**Material:**
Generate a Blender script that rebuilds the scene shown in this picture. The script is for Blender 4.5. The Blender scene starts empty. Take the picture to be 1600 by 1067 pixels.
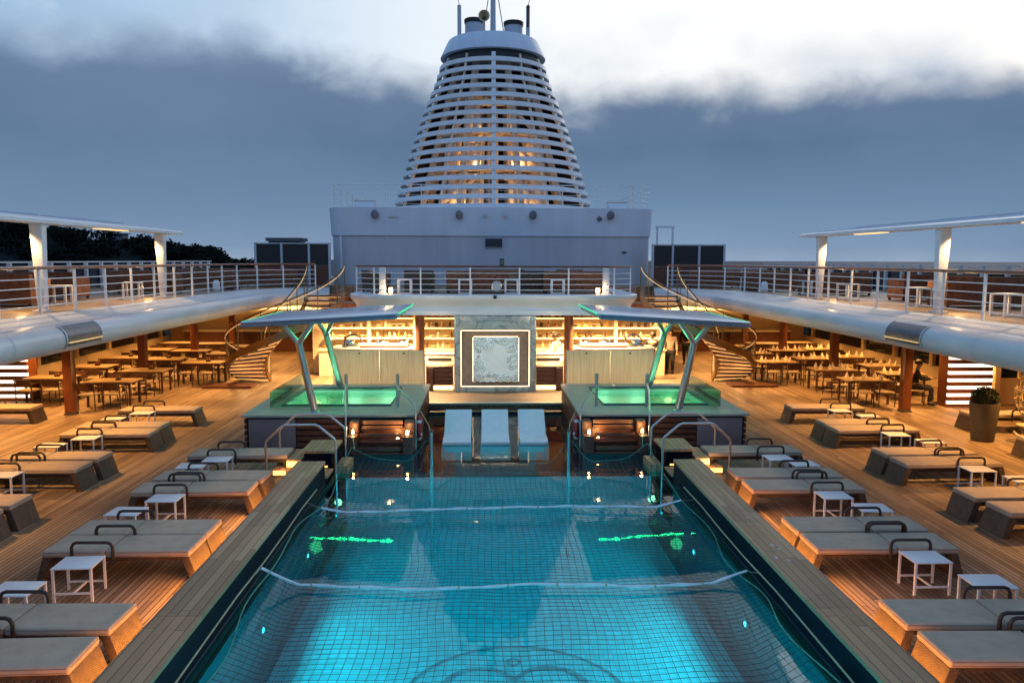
import bpy, bmesh, math, random
from mathutils import Vector, Matrix
R = math.radians
random.seed(7)
SC = bpy.context.scene
COL = SC.collection

# ------------------------------------------------------------------ materials
def _nt(name):
    m = bpy.data.materials.new(name); m.use_nodes = True
    nt = m.node_tree
    return m, nt, nt.nodes['Principled BSDF'], nt.nodes['Material Output']

def N(nt, t, **kw):
    n = nt.nodes.new('ShaderNode' + t)
    for k, v in kw.items():
        if k.startswith('i_'):
            key = k[2:]
            key = int(key) if key.isdigit() else key.replace('_', ' ')
            n.inputs[key].default_value = v
        else:
            setattr(n, k, v)
    return n

def M_(nt, op, a, b=None, c=None, clamp=False):
    n = nt.nodes.new('ShaderNodeMath'); n.operation = op; n.use_clamp = clamp
    for i, v in enumerate((a, b, c)):
        if v is None: continue
        if hasattr(v, 'is_output'): nt.links.new(v, n.inputs[i])
        else: n.inputs[i].default_value = v
    return n.outputs[0]

def mixc(nt, f, a, b, mode='MIX'):
    n = nt.nodes.new('ShaderNodeMix'); n.data_type = 'RGBA'; n.blend_type = mode
    for i, v in ((0, f), (6, a), (7, b)):
        if hasattr(v, 'is_output'): nt.links.new(v, n.inputs[i])
        else: n.inputs[i].default_value = v if i == 0 else (*v[:3], 1)
    return n.outputs[2]

def ramp(nt, f, stops):
    n = nt.nodes.new('ShaderNodeValToRGB')
    cr = n.color_ramp
    while len(cr.elements) < len(stops): cr.elements.new(0.5)
    for e, (p, c) in zip(cr.elements, stops):
        e.position = p; e.color = (*c, 1) if len(c) == 3 else c
    nt.links.new(f, n.inputs[0])
    return n.outputs[0]

def mat(name, col, rough=0.5, metal=0.0, var=0.12, vscale=6.0, bump=0.0, bscale=40.0, spec=0.5, coat=0.0, stretch=None):
    m, nt, b, o = _nt(name)
    tc = N(nt, 'TexCoord'); src = tc.outputs['Object']
    if stretch:
        mp = N(nt, 'Mapping'); mp.inputs['Scale'].default_value = stretch
        nt.links.new(src, mp.inputs[0]); src = mp.outputs[0]
    nz = N(nt, 'TexNoise'); nz.inputs['Scale'].default_value = vscale; nz.inputs['Detail'].default_value = 5
    nt.links.new(src, nz.inputs['Vector'])
    lo = tuple(c * (1 - var * 1.6) for c in col); hi = tuple(min(1, c * (1 + var * 1.6)) for c in col)
    c = ramp(nt, nz.outputs[0], [(0.28, lo), (0.72, hi)])
    nt.links.new(c, b.inputs['Base Color'])
    rr = M_(nt, 'MULTIPLY_ADD', nz.outputs[0], 0.2, max(0.0, rough - 0.1)); nt.links.new(rr, b.inputs['Roughness'])
    b.inputs['Metallic'].default_value = metal
    b.inputs['Specular IOR Level'].default_value = spec
    b.inputs['Coat Weight'].default_value = coat
    if bump:
        n2 = N(nt, 'TexNoise'); n2.inputs['Scale'].default_value = bscale; n2.inputs['Detail'].default_value = 3
        nt.links.new(src, n2.inputs['Vector'])
        bp = N(nt, 'Bump'); bp.inputs['Strength'].default_value = bump; bp.inputs['Distance'].default_value = 0.01
        nt.links.new(n2.outputs[0], bp.inputs['Height']); nt.links.new(bp.outputs[0], b.inputs['Normal'])
    return m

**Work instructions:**
Return each line from the material above exactly, but not the pictures.

**Expected answer:**
Generate a Blender script that rebuilds the scene shown in this picture. The script is for Blender 4.5. The Blender scene starts empty. Take the picture to be 1600 by 1067 pixels.
import bpy, bmesh, math, random
from mathutils import Vector, Matrix
R = math.radians
random.seed(7)
SC = bpy.context.scene
COL = SC.collection

# ------------------------------------------------------------------ materials
def _nt(name):
    m = bpy.data.materials.new(name); m.use_nodes = True
    nt = m.node_tree
    return m, nt, nt.nodes['Principled BSDF'], nt.nodes['Material Output']

def N(nt, t, **kw):
    n = nt.nodes.new('ShaderNode' + t)
    for k, v in kw.items():
        if k.startswith('i_'):
            key = k[2:]
            key = int(key) if key.isdigit() else key.replace('_', ' ')
            n.inputs[key].default_value = v
        else:
            setattr(n, k, v)
    return n

def M_(nt, op, a, b=None, c=None, clamp=False):
    n = nt.nodes.new('ShaderNodeMath'); n.operation = op; n.use_clamp = clamp
    for i, v in enumerate((a, b, c)):
        if v is None: continue
        if hasattr(v, 'is_output'): nt.links.new(v, n.inputs[i])
        else: n.inputs[i].default_value = v
    return n.outputs[0]

def mixc(nt, f, a, b, mode='MIX'):
    n = nt.nodes.new('ShaderNodeMix'); n.data_type = 'RGBA'; n.blend_type = mode
    for i, v in ((0, f), (6, a), (7, b)):
        if hasattr(v, 'is_output'): nt.links.new(v, n.inputs[i])
        else: n.inputs[i].default_value = v if i == 0 else (*v[:3], 1)
    return n.outputs[2]

def ramp(nt, f, stops):
    n = nt.nodes.new('ShaderNodeValToRGB')
    cr = n.color_ramp
    while len(cr.elements) < len(stops): cr.elements.new(0.5)
    for e, (p, c) in zip(cr.elements, stops):
        e.position = p; e.color = (*c, 1) if len(c) == 3 else c
    nt.links.new(f, n.inputs[0])
    return n.outputs[0]

def mat(name, col, rough=0.5, metal=0.0, var=0.12, vscale=6.0, bump=0.0, bscale=40.0, spec=0.5, coat=0.0, stretch=None):
    m, nt, b, o = _nt(name)
    tc = N(nt, 'TexCoord'); src = tc.outputs['Object']
    if stretch:
        mp = N(nt, 'Mapping'); mp.inputs['Scale'].default_value = stretch
        nt.links.new(src, mp.inputs[0]); src = mp.outputs[0]
    nz = N(nt, 'TexNoise'); nz.inputs['Scale'].default_value = vscale; nz.inputs['Detail'].default_value = 5
    nt.links.new(src, nz.inputs['Vector'])
    lo = tuple(c * (1 - var * 1.6) for c in col); hi = tuple(min(1, c * (1 + var * 1.6)) for c in col)
    c = ramp(nt, nz.outputs[0], [(0.28, lo), (0.72, hi)])
    nt.links.new(c, b.inputs['Base Color'])
    rr = M_(nt, 'MULTIPLY_ADD', nz.outputs[0], 0.2, max(0.0, rough - 0.1)); nt.links.new(rr, b.inputs['Roughness'])
    b.inputs['Metallic'].default_value = metal
    b.inputs['Specular IOR Level'].default_value = spec
    b.inputs['Coat Weight'].default_value = coat
    if bump:
        n2 = N(nt, 'TexNoise'); n2.inputs['Scale'].default_value = bscale; n2.inputs['Detail'].default_value = 3
        nt.links.new(src, n2.inputs['Vector'])
        bp = N(nt, 'Bump'); bp.inputs['Strength'].default_value = bump; bp.inputs['Distance'].default_value = 0.01
        nt.links.new(n2.outputs[0], bp.inputs['Height']); nt.links.new(bp.outputs[0], b.inputs['Normal'])
    return m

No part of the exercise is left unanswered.